+++ RECORDS +++
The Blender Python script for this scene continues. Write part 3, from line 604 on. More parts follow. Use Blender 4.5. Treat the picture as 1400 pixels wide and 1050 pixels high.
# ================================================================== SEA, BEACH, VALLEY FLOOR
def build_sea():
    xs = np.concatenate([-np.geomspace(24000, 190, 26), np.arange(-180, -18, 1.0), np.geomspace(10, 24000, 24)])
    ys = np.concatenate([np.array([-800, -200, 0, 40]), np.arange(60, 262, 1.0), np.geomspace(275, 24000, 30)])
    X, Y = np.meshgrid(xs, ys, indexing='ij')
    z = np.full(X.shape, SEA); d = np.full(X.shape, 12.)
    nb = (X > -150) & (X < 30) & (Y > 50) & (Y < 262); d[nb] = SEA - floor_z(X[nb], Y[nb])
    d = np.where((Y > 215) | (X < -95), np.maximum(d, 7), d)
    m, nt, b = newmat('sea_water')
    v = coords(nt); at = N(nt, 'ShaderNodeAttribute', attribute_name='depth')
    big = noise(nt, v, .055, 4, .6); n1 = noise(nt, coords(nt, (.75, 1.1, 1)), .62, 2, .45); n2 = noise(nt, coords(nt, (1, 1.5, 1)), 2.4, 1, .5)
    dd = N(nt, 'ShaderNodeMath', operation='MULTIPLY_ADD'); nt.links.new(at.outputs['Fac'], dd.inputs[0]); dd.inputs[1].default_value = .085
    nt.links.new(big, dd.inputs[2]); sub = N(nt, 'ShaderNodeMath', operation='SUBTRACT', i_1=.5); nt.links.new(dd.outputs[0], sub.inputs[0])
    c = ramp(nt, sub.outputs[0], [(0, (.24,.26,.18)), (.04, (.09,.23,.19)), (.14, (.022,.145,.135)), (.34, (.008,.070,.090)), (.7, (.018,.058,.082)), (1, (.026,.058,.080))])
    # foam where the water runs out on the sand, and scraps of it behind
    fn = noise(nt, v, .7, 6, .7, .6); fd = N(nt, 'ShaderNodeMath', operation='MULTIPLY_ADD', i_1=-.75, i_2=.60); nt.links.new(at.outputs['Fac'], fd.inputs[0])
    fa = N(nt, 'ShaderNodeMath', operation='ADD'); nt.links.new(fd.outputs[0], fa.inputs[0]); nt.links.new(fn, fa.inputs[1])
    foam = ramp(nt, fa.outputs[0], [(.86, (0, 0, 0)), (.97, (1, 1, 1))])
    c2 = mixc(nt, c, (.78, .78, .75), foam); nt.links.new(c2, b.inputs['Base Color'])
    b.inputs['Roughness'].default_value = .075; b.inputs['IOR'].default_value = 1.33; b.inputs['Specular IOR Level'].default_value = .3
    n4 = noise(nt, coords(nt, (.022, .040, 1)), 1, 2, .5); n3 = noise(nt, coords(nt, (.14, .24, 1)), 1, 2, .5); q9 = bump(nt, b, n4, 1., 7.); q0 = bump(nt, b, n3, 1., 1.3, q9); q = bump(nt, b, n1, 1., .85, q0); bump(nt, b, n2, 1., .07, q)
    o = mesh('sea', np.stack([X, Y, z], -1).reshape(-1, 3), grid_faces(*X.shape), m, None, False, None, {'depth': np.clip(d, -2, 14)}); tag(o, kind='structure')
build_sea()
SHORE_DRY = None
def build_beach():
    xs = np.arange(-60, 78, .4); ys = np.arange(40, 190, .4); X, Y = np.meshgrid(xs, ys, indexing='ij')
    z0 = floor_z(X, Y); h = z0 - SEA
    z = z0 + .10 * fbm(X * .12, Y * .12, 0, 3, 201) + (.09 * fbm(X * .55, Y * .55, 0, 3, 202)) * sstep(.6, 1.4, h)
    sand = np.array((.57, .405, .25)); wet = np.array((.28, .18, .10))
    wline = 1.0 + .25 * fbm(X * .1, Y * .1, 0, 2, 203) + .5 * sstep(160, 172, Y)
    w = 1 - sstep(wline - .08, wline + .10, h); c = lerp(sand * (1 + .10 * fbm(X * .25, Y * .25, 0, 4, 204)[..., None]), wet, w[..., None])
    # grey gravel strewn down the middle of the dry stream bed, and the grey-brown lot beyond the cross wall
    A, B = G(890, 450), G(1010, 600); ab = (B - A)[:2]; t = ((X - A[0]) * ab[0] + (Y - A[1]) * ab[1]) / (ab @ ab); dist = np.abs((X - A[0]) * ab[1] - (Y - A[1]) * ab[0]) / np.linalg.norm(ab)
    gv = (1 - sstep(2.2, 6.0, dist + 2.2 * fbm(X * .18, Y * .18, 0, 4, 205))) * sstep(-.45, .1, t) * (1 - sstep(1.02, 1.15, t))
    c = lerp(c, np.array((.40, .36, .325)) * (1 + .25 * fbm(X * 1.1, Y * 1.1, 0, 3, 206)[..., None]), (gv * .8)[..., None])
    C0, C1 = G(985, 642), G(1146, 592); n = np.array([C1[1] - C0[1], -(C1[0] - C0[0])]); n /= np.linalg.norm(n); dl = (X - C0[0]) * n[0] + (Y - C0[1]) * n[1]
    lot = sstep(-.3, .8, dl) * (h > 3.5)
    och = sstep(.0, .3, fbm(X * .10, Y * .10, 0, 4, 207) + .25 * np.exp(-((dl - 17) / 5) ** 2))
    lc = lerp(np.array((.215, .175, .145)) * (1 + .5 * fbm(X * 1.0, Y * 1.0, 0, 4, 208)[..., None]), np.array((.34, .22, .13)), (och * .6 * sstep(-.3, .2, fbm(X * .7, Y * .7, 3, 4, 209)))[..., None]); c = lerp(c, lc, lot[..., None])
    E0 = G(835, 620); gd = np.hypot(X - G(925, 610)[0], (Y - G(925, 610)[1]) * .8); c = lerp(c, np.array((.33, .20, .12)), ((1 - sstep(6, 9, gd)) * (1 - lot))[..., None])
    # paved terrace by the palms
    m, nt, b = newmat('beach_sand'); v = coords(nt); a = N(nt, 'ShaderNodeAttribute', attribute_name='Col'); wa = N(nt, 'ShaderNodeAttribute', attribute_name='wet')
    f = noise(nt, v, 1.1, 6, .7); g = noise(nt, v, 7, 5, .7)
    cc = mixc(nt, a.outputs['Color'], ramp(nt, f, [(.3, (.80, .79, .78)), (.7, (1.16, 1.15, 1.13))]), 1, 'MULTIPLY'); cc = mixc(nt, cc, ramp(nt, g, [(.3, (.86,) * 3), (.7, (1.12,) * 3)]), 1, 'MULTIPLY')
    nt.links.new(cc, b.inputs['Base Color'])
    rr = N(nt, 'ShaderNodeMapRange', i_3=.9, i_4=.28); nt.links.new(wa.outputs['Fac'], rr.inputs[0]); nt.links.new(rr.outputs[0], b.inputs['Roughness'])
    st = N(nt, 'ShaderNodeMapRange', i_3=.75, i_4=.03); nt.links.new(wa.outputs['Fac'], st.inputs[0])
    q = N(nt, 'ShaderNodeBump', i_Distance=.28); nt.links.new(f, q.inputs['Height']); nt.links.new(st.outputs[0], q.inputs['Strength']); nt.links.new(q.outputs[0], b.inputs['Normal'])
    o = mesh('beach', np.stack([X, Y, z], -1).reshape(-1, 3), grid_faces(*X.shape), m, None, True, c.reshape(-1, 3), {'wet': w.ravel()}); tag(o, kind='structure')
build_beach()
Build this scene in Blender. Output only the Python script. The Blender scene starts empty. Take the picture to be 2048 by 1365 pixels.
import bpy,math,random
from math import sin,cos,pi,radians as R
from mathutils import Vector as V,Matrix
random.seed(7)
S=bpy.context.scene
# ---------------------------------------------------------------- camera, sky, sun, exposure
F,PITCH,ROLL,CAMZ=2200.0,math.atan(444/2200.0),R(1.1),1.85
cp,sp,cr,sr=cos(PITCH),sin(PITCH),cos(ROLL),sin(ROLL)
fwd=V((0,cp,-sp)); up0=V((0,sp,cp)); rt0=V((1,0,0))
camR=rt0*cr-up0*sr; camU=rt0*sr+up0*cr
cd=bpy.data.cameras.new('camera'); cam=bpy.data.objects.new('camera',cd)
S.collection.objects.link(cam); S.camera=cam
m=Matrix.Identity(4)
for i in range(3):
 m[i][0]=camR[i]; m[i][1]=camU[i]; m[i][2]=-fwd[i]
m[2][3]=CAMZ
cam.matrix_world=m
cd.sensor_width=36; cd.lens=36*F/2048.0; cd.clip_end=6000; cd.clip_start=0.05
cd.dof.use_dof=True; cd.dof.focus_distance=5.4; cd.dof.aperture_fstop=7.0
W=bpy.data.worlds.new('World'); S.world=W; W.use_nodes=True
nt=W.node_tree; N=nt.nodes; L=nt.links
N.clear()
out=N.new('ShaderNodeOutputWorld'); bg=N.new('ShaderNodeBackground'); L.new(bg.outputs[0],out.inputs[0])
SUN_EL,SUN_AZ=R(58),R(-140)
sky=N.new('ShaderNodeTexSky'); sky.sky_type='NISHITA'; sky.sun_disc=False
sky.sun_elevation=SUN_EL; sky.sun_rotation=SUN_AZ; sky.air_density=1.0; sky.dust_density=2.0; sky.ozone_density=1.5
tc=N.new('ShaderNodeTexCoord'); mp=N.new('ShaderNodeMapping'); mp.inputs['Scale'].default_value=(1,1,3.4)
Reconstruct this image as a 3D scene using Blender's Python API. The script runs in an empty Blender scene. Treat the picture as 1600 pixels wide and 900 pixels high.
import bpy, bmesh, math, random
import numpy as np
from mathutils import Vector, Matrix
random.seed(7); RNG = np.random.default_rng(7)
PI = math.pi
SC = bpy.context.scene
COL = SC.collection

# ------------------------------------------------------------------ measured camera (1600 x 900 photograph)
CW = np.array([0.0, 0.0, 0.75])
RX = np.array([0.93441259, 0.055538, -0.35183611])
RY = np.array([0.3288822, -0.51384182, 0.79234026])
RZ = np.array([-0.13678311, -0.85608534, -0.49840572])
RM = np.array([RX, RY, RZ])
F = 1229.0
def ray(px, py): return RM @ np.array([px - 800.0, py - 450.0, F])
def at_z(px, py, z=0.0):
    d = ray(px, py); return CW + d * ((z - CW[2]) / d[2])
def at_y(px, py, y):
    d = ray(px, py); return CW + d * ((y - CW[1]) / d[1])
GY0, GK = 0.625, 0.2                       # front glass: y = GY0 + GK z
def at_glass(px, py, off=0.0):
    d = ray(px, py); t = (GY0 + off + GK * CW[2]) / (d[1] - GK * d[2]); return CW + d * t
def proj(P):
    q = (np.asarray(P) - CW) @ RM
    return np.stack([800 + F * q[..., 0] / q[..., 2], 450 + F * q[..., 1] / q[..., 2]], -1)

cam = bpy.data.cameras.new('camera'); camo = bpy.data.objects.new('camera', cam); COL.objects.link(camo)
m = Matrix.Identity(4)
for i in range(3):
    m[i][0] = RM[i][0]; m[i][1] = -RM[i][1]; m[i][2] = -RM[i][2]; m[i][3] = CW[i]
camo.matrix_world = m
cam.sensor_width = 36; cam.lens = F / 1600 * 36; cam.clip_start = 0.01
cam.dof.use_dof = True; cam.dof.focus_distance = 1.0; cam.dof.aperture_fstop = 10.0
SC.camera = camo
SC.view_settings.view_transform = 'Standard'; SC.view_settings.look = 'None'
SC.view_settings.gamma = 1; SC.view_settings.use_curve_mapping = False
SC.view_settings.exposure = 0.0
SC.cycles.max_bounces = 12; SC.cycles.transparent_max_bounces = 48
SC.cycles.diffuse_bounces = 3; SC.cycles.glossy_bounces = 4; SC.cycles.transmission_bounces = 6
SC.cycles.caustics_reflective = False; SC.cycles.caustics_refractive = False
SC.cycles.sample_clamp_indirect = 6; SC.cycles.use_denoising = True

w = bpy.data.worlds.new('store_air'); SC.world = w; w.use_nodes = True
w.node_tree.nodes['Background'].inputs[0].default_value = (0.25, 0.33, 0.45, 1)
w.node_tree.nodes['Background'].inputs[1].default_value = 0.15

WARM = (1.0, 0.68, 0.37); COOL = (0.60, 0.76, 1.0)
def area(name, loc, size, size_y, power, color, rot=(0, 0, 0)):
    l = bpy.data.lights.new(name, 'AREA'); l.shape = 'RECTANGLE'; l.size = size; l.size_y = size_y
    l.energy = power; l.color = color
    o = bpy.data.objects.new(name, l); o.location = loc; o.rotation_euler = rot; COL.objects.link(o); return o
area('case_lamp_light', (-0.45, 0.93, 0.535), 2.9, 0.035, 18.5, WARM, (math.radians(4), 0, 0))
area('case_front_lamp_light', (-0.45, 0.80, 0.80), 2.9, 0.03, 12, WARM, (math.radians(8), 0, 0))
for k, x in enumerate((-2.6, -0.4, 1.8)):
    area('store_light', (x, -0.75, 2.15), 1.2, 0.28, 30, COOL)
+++
:: WRITTEN TASK ::
Gather each line of the records holding the string "script".

:: REPLY ::
The Blender Python script for this scene continues. Write part 3, from line 604 on. More parts follow. Use Blender 4.5. Treat the picture as 1400 pixels wide and 1050 pixels high.
Build this scene in Blender. Output only the Python script. The Blender scene starts empty. Take the picture to be 2048 by 1365 pixels.
Reconstruct this image as a 3D scene using Blender's Python API. The script runs in an empty Blender scene. Treat the picture as 1600 pixels wide and 900 pixels high.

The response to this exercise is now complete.